**TASK**. Copy out, from the entries below, each line holding the string "parts".

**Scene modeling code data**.
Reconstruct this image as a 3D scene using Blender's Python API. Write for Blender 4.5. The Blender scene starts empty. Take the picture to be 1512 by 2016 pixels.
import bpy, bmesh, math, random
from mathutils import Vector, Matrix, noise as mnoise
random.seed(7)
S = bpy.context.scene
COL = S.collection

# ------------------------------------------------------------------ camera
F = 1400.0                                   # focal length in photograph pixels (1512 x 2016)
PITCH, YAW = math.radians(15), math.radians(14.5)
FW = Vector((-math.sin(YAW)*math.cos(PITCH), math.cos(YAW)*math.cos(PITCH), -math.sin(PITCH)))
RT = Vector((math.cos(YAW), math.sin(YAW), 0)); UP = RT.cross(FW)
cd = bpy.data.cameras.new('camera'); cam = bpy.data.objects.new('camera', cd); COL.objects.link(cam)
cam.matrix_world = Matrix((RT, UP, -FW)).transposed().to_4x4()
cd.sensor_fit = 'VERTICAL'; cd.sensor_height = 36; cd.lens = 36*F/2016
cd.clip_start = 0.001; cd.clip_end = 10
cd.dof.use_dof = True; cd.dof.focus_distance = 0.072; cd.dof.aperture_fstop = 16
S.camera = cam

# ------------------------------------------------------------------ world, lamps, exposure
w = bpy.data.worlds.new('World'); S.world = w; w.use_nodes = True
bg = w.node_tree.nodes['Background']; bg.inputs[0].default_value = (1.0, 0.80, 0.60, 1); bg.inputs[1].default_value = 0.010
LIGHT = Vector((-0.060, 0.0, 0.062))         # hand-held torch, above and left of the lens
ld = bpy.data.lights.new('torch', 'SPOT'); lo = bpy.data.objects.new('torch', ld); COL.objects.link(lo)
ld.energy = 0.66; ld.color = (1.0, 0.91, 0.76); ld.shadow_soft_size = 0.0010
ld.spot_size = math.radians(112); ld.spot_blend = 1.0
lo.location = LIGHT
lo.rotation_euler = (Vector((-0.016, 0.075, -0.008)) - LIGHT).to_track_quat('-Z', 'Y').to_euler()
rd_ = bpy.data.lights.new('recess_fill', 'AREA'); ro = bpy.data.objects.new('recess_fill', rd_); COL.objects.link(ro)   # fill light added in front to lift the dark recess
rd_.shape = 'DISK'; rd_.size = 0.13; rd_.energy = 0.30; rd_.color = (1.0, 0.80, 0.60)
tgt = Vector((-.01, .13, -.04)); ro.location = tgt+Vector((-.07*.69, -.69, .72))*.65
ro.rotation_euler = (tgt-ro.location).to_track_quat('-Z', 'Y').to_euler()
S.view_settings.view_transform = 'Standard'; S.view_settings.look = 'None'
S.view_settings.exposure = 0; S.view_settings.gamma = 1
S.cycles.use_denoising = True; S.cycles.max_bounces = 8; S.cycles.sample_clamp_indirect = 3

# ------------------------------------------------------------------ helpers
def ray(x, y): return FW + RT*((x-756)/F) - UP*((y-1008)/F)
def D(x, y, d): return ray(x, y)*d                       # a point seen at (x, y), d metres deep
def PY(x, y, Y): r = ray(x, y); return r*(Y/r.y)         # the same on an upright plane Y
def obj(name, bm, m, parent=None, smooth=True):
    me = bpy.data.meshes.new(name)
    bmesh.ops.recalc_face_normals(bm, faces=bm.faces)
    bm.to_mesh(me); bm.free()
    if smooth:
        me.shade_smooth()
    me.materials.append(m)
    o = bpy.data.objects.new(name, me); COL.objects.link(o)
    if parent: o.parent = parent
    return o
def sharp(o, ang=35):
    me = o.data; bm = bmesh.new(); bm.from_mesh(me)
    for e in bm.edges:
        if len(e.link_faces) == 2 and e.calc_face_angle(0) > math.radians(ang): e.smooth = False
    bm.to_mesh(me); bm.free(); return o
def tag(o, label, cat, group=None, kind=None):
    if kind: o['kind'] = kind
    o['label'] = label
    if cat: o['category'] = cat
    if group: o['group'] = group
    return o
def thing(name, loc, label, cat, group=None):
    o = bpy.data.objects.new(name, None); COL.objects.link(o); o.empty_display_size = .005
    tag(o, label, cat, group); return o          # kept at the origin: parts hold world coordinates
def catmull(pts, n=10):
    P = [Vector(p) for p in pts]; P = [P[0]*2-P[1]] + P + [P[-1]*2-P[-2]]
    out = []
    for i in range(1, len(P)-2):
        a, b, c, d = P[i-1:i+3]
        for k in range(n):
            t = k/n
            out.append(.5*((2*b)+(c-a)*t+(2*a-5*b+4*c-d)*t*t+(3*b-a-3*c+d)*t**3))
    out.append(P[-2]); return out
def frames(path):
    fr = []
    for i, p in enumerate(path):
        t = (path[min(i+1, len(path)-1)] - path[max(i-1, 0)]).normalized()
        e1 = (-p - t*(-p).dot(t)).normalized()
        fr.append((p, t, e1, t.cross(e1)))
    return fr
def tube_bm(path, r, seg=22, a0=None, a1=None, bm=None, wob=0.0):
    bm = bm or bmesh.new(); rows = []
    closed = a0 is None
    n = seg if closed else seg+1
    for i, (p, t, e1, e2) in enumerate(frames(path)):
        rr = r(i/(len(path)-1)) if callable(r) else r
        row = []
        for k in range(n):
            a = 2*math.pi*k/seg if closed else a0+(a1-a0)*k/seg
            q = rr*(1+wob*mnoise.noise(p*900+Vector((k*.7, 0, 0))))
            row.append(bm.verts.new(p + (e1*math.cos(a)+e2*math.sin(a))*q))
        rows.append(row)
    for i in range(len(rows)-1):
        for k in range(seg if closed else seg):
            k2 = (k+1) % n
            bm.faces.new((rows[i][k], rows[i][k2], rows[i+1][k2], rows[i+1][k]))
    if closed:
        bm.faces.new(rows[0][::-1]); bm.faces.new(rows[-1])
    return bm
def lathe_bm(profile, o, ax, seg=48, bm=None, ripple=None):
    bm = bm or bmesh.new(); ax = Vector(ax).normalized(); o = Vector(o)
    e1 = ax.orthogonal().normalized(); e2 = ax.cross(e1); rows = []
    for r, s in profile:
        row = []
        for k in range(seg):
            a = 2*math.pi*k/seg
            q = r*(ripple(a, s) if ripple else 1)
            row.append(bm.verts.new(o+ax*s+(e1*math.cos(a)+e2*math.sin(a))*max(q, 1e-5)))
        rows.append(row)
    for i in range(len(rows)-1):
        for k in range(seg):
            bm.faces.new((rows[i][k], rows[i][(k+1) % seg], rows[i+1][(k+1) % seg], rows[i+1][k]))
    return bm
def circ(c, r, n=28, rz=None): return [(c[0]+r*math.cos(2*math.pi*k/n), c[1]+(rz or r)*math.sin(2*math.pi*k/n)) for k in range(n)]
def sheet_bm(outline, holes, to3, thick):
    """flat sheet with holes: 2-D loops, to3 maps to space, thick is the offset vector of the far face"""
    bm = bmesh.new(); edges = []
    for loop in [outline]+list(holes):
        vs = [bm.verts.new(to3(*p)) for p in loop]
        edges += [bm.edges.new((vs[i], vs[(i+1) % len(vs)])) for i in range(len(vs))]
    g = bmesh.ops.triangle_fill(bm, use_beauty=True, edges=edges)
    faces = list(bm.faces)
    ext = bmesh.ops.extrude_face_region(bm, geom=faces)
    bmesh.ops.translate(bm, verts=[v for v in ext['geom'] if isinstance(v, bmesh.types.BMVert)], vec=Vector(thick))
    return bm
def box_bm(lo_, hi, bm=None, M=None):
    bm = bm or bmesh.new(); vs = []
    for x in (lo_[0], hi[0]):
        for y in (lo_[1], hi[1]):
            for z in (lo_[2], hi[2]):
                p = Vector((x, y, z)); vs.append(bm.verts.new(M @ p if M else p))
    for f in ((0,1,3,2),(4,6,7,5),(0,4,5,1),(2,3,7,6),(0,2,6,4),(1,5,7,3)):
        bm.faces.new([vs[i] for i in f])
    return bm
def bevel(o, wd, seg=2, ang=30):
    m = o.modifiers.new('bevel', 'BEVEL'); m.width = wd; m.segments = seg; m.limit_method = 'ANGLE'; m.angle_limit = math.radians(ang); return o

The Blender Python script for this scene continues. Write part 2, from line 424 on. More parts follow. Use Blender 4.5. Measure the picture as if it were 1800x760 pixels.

**RESPONSE TO THIS EXERCISE**.
    tag(o, label, cat, group); return o          # kept at the origin: parts hold world coordinates
The Blender Python script for this scene continues. Write part 2, from line 424 on. More parts follow. Use Blender 4.5. Measure the picture as if it were 1800x760 pixels.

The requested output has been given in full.